Westworld is an HBO series based on the 1973 movie of the same name. Westworld is an amusement park based on the Old West and set in a frontier town and its environs, where paying guests can come and play make-believe for a week or more. Their hosts are life-like robots programmed to interact with the guests to create one of many available storylines. Oh, and the guests can do anything they want to the hosts, including murder and rape, with no consequences. Hosts’ bullets don’t work on guests and the robots’ memories are wiped at the end of a story to begin again.

In the movie, there was a major glitch and the robots started killing the guests. In the TV show, it is more subtle. Some of the hosts are starting to recall some of the things that were done to them and are acting irrationally as a result. Some even recall the laboratory where they are repaired and examined for behavioral problems before being returned to the park. Add to that one particular guest played by Ed Harris, who is brutally torturing hosts in order to gain entry to a new level of the game, and you have the cruz of the show.

The action goes back and forth between the game and the laboratory where scientists, engineers, and administrators work on the robots, and try to figure out any problems that are occurring. They also argue about upgrades and changes to be allowed or not. This section is a bit slow and tedious at times — the real action is in the park — but necessary to the plot and an understanding of what is actually going on.
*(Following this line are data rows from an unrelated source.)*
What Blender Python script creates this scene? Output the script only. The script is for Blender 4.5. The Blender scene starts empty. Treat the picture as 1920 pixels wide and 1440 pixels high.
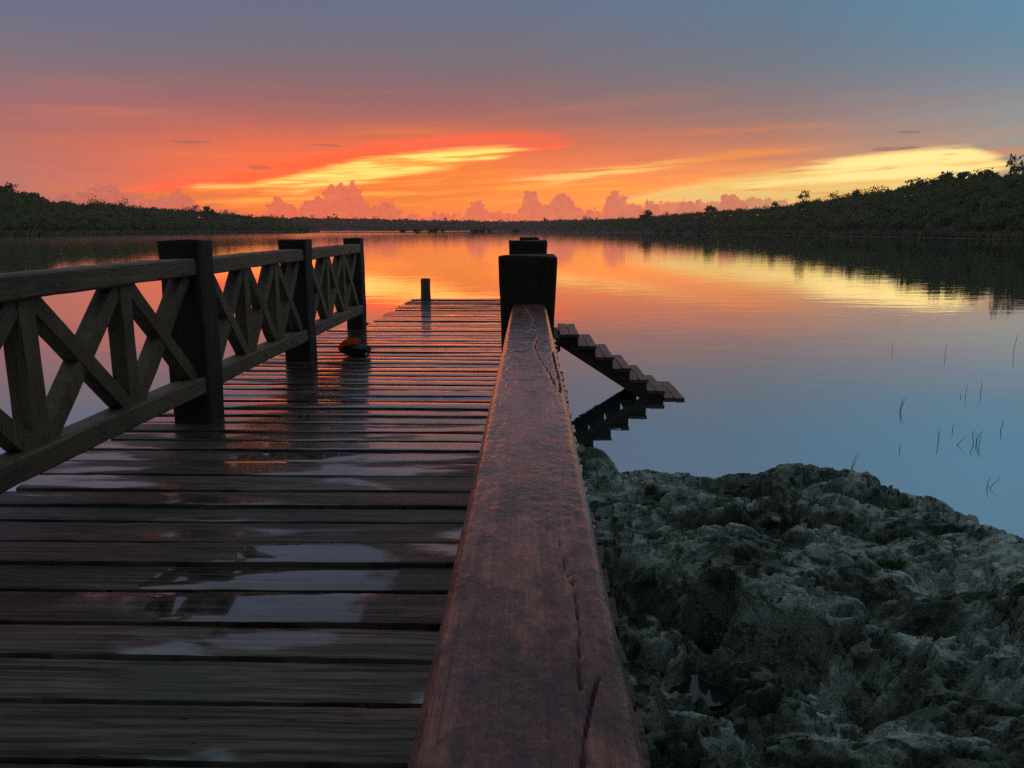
import bpy, math, random
import numpy as np
from mathutils import Vector, Matrix, Euler

R = math.radians
scene = bpy.context.scene
COL = scene.collection
rng = np.random.default_rng(7)
random.seed(7)

# ------------------------------------------------------------------ camera
F = 1442.0                    # focal length in pixels of a 1920 wide frame
PITCH, YAW = 11.37, 1.27      # degrees: down, and to the left of the pier's axis
CAM = Vector((0.0, 0.0, 2.0))
cam = bpy.data.cameras.new('camera')
cam.sensor_width = 36.0
cam.lens = 36.0 * F / 1920.0
cam.clip_start = 0.02
cam.clip_end = 9000
cam_o = bpy.data.objects.new('camera', cam)
cam_o.location = CAM
cam_o.rotation_euler = (R(90 - PITCH), 0, R(YAW))
COL.objects.link(cam_o)
scene.camera = cam_o
CM = Euler((R(90 - PITCH), 0, R(YAW))).to_matrix()


def ray(px, py):
    return (CM @ Vector(((px - 960) / F, -(py - 720) / F, -1.0))).normalized()


def azel(px, py):
    d = ray(px, py)
    return math.degrees(math.atan2(d.x, d.y)), math.degrees(math.asin(d.z))


def on_z(px, py, z):
    d = ray(px, py)
    return CAM + d * ((z - CAM.z) / d.z)


# ------------------------------------------------------------------ colour management
scene.view_settings.view_transform = 'Standard'
scene.view_settings.look = 'None'
scene.view_settings.gamma = 1
scene.view_settings.use_curve_mapping = False
scene.view_settings.exposure = 0.0
scene.render.engine = 'CYCLES'
scene.cycles.use_denoising = False      # keeps the fine grain of wood and stone
scene.cycles.max_bounces = 6
scene.cycles.glossy_bounces = 4
scene.cycles.diffuse_bounces = 3
scene.cycles.sample_clamp_indirect = 6


def lin(c):
    out = []
    for v in c[:3]:
        v /= 255.0
        out.append(v / 12.92 if v <= 0.04045 else ((v + 0.055) / 1.055) ** 2.4)
    return (out[0], out[1], out[2], 1.0)


# ------------------------------------------------------------------ node helpers
class T:
    """a node tree with short calls"""

    def __init__(self, tree):
        self.t = tree

    def n(self, typ, ins=None, **props):
        nd = self.t.nodes.new(typ)
        for k, v in props.items():
            setattr(nd, k, v)
        for k, v in (ins or {}).items():
            self.put(nd.inputs[k], v)
        return nd

    def put(self, sock, v):
        if isinstance(v, S):
            self.t.links.new(v.s, sock)
        elif isinstance(v, bpy.types.NodeSocket):
            self.t.links.new(v, sock)
        else:
            sock.default_value = v

    def m(self, op, a, b=0.0, c=0.0, clamp=False):
        nd = self.t.nodes.new('ShaderNodeMath')
        nd.operation = op
        nd.use_clamp = clamp
        for i, v in enumerate((a, b, c)):
            self.put(nd.inputs[i], v)
        return S(self, nd.outputs[0])

    def ss(self, x, a, b, lo=0.0, hi=1.0, kind='SMOOTHSTEP'):
        nd = self.n('ShaderNodeMapRange', {0: x, 1: a, 2: b, 3: lo, 4: hi}, interpolation_type=kind)
        nd.clamp = True
        return S(self, nd.outputs[0])

    def mix(self, f, a, b, blend='MIX'):
        nd = self.t.nodes.new('ShaderNodeMix')
        nd.data_type = 'RGBA'
        nd.blend_type = blend
        self.put(nd.inputs[0], f)
        self.put(nd.inputs[6], a)
        self.put(nd.inputs[7], b)
        return S(self, nd.outputs[2])

    def xyz(self, x, y, z=0.0):
        return S(self, self.n('ShaderNodeCombineXYZ', {0: x, 1: y, 2: z}).outputs[0])

    def noise(self, vec, scale=1.0, detail=3.0, rough=0.5, dist=0.0):
        nd = self.n('ShaderNodeTexNoise', {'Vector': vec, 'Scale': scale, 'Detail': detail,
                                           'Roughness': rough, 'Distortion': dist})
        return S(self, nd.outputs[0])

    def ramp(self, f, stops, interp='LINEAR'):
        nd = self.n('ShaderNodeValToRGB', {0: f})
        cr = nd.color_ramp
        cr.interpolation = interp
        while len(cr.elements) < len(stops):
            cr.elements.new(0.5)
        for e, (p, c) in zip(cr.elements, stops):
            e.position = p
        for e, (p, c) in zip(cr.elements, stops):
            e.color = c if len(c) == 4 else (c[0], c[1], c[2], 1)
        return S(self, nd.outputs[0])

    def curve(self, x, pts, x0, x1, y0, y1):
        """piecewise linear function of a socket"""
        nd = self.n('ShaderNodeFloatCurve', {0: 1.0, 1: self.m('DIVIDE', self.m('SUBTRACT', x, x0), x1 - x0, clamp=True)})
        cu = nd.mapping.curves[0]
        q = sorted(((p[0] - x0) / (x1 - x0), (p[1] - y0) / (y1 - y0)) for p in pts)
        cu.points[0].location = q[0]
        cu.points[1].location = q[-1]
        for p in q[1:-1]:
            cu.points.new(p[0], p[1])
        for p in cu.points:
            p.handle_type = 'VECTOR'
        nd.mapping.update()
        return S(self, nd.outputs[0]) * (y1 - y0) + y0


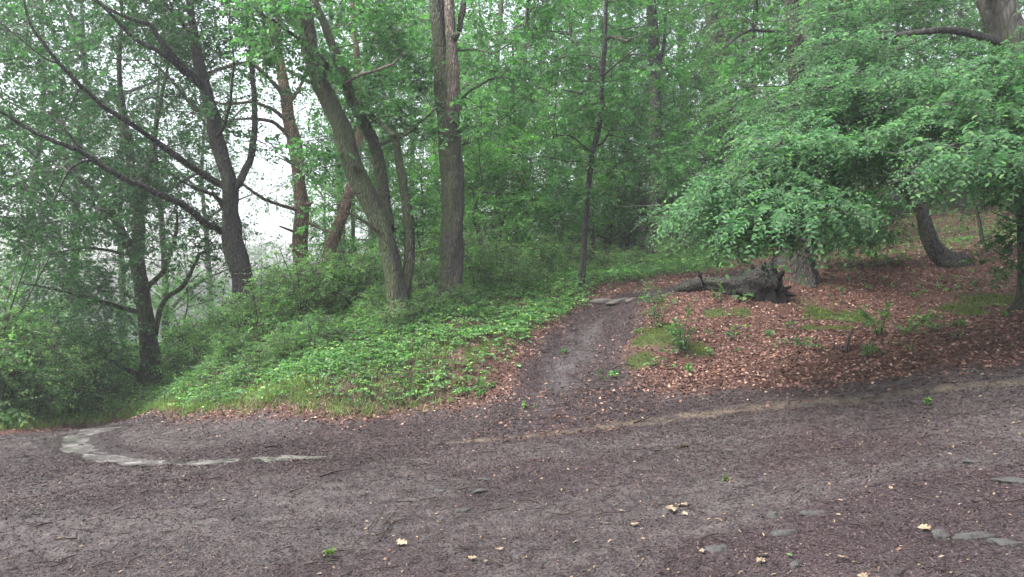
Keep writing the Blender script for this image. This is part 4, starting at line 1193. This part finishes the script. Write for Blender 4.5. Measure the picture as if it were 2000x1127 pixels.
rng = np.random.default_rng(900)
x, y = sample(rng, 950000, 2.6, 17.5)
ms = masks(x, y)
keep = rng.random(len(x)) < np.clip(ms['road'] * (1.1 - .8 * ms['mud']) + .9 * ms['path'] * (1 - ms['wet']), 0, 1) * (1 - .85 * ms['rillr']) * sstep(.02, .30, seg_dist(x, y, RILL_L) + fbm(x * 4, y * 4, 99) * .15)
x, y = x[keep], y[keep]
flat_scatter('wood_chips', rng, x, y, T_CHIP, rng.uniform(.007, .028, len(x)) * np.clip(np.hypot(x, y) / 7, .75, 1.3), rng.uniform(.18, .5, len(x)), M['chips'], .27, .003, 'dark purplish bark chips covering the track')

x, y = sample(rng, 250000, 6.5, 32, -34, 46)
ms = masks(x, y)
edge = sstep(-.9, .2, -sdf(x, y, ROAD))          # leaves thin out on to the track
pr = np.clip(ms['litter'] * (1 - ms['road']) + .22 * edge * ms['road'] + .16 * ms['path'] * (1 - ms['wet']) + .32 * ms['green'], 0, 1) * (1 - .7 * ms['moss'])
keep = rng.random(len(x)) < pr
x, y = x[keep], y[keep]
flat_scatter('leaf_litter', rng, x, y, T_OVAL, rng.uniform(.028, .066, len(x)), rng.uniform(.4, .8, len(x)), M['litter'], .40, .008, 'russet dead leaves lying on the bank')
x, y = sample(rng, 2200, 3, 14)
ms = masks(x, y)
keep = rng.random(len(x)) < (.09 * ms['road'] + .8 * ms['path'] + .8 * ms['litter'])
x, y = x[keep], y[keep]
flat_scatter('leaf_litter', rng, x, y, T_OAK, rng.uniform(.012, .04, len(x)), rng.uniform(.4, .8, len(x)), M['paleleaf'], .3, .008, 'small pale leaf fragments scattered over the track')

# low leafy undergrowth: leaves on short stems
x, y = sample(rng, 78000, 9.5, 27, -38, 24)
ms = masks(x, y)
pn = fbm(x * .9, y * .9, 83)
keep = rng.random(len(x)) < np.clip(ms['green'] * (1 - .7 * ms['bare']) * (1 - .7 * ms['moss']) * np.clip(1.0 + 1.9 * pn, .15, 1), 0, 1) * (1 - .25 * sstep(.9, .1, seg_dist(x, y, W((345, 800), (450, 795), (560, 790), (700, 775), (790, 745))))) * np.where((x < -6) & (y < 20), .6, 1) * sstep(-.05, .3, -sdf(x, y, ROAD))
x, y = x[keep], y[keep]
g = Geo()
hgt = rng.uniform(.05, .24, len(x)) * np.clip(.7 + .5 * fbm(x * .5, y * .5, 85), .3, 1.3)
c = np.c_[x, y, ground(x, y) + hgt]
d = rng.normal(0, 1, (len(x), 3)); d[:, 2] = abs(d[:, 2]) * .15
sprays(g, rng, c, d, rng.uniform(.08, .2, len(x)), 5, .063, .68, .1, .25, T_OVAL, False, lj=.35)
thin_tubes(g, np.c_[x, y, ground(x, y) - .02], c - np.array([0, 0, .05]), c, np.full(len(x), .002), np.full(len(x), .0015), 1, 2, 3)
tag(g.build('undergrowth', [M['bramble'], M['twig']]), 'bramble and ivy leaves covering the left bank', kind='stuff')
print('undergrowth', len(x))

# sparse seedlings on the leaf litter
x, y = sample(rng, 12000, 9, 40, -5, 45)
ms = masks(x, y)
keep = (rng.random(len(x)) < ms['litter'] * np.clip(.05 + .5 * fbm(x * .8, y * .8, 87) + sstep(15, 20, y) * .9, 0, 1)) & (ms['path'] < .2) & (sdf(x, y, ROAD) < -.5)
x, y = x[keep], y[keep]
g = Geo()
K2 = 3
cx = np.repeat(x, K2); cy = np.repeat(y, K2)
c = np.c_[cx, cy, ground(cx, cy) + rng.uniform(.03, .12, len(cx))]
d = rng.normal(0, 1, (len(cx), 3)); d[:, 2] = abs(d[:, 2]) * .3
sprays(g, rng, c, d, rng.uniform(.05, .14, len(cx)), 5, .05, .6, .1, .25, T_OVAL, False)
tag(g.build('undergrowth', [M['bramble'], M['twig']]), 'sparse seedlings in the leaf litter', kind='stuff')


def grass(name, pts, n_per, hgt, spread, label, seed, mt=None, kind='stuff', wr=.045):
    rng = np.random.default_rng(seed)
    pts = np.asarray(pts)
    p = np.repeat(pts, n_per, 0) + rng.normal(0, spread, (len(pts) * n_per, 2))
    z = ground(p[:, 0], p[:, 1])
    a = rng.normal(0, .45, (len(p), 3)); a[:, 2] = 1
    nn = rng.normal(0, 1, (len(p), 3)); nn[:, 2] *= .3
    g = Geo()
    place_leaves(g, T_BLADE, np.c_[p, z - .01], a, nn, hgt * rng.uniform(.5, 1.25, len(p)), wr * rng.uniform(.7, 1.4, len(p)))
    o = g.build(name, mt or M['grass'])
    if kind:
        tag(o, label, kind=kind)
    return o


# grass fringe along the foot of the left bank
x, y = sample(rng, 16000, 9.5, 24, -40, 0)
s_ = -sdf(x, y, ROAD)
ms = masks(x, y)
gl = seg_dist(x, y, W((345, 800), (450, 795), (560, 790), (700, 775), (790, 745))) + fbm(x, y, 91) * .5
tuft = sstep(-.15, .35, fbm(x * 2.2, y * 2.2, 97))
pr = np.clip(sstep(1.5, .2, gl) * .75, 0, 1) * (s_ > .08) * (.45 + .55 * tuft)
left = sstep(.9, .0, seg_dist(x, y, W((0, 835), (150, 822), (260, 806), (330, 795))) + fbm(x * 1.3, y * 1.3, 93) * .3) * .8
keep = rng.random(len(x)) < np.maximum(pr, left * (s_ > .0)) * (1 - ms['bare'])
grass('grass', np.c_[x, y][keep], 9, .18, .07, 'yellow green grass fringing the track', 71)
print('grass', keep.sum())
x, y = sample(rng, 6000, 10, 20, -30, 45)
gl2 = np.min([np.hypot(x - c[0], y - c[1]) / r for c, r in [(W((1640, 625))[0], .6), (W((1740, 680))[0], .35), (W((1930, 590))[0], .5), (W((620, 720))[0], 1.0), (W((480, 720))[0], .9), (W((730, 770))[0], .6), (W((1600, 600))[0], .5)]], 0)
keep = rng.random(len(x)) < sstep(1.2, .3, gl2 + fbm(x * 3, y * 3, 95) * .3) * .5
grass('grass', np.c_[x, y][keep], 6, .12, .05, 'thin grass growing among the moss on the banks', 72)
# moss cushions
x, y = sample(rng, 160000, 9, 18, -30, 46)
ms = masks(x, y)
keep = rng.random(len(x)) < ms['moss'] ** 1.5 * .9
x, y = x[keep], y[keep]
a = rng.normal(0, .6, (len(x), 3)); a[:, 2] = 1
g = Geo(); place_leaves(g, T_DIAMOND, np.c_[x, y, ground(x, y) - .004], a, rng.normal(0, 1, (len(x), 3)), rng.uniform(.02, .055, len(x)), .3)
tag(g.build('moss', M['mossb']), 'cushions of yellow green moss on the banks', kind='stuff')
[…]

One thing I find interesting about this show is that, while there was nothing like it in 1973, now I keep comparing Westworld to the holodecks of the Starship Enterprise. The difference, I suppose, is that holodecks can generally be shut down (although there have been some problems with that.) On Westworld, you’re dealing with individual robots spread over many square miles and the human creators and administrators with conflicting agendas.

There’s also the motivation of the guests. Many of them take advantage of the various women offered them, but the main goal seems to be cruelty. Not to the level of Ed Harris’ character, but many of them seem to enjoy shooting and killing the hosts, for no other reason than that they can. So, on that level the show speaks to human nature, or at least, to the type of men who pay to go to Westworld.

In any case, Westworld is intriguing enough that I will continue to watch it. I suggest you do the same.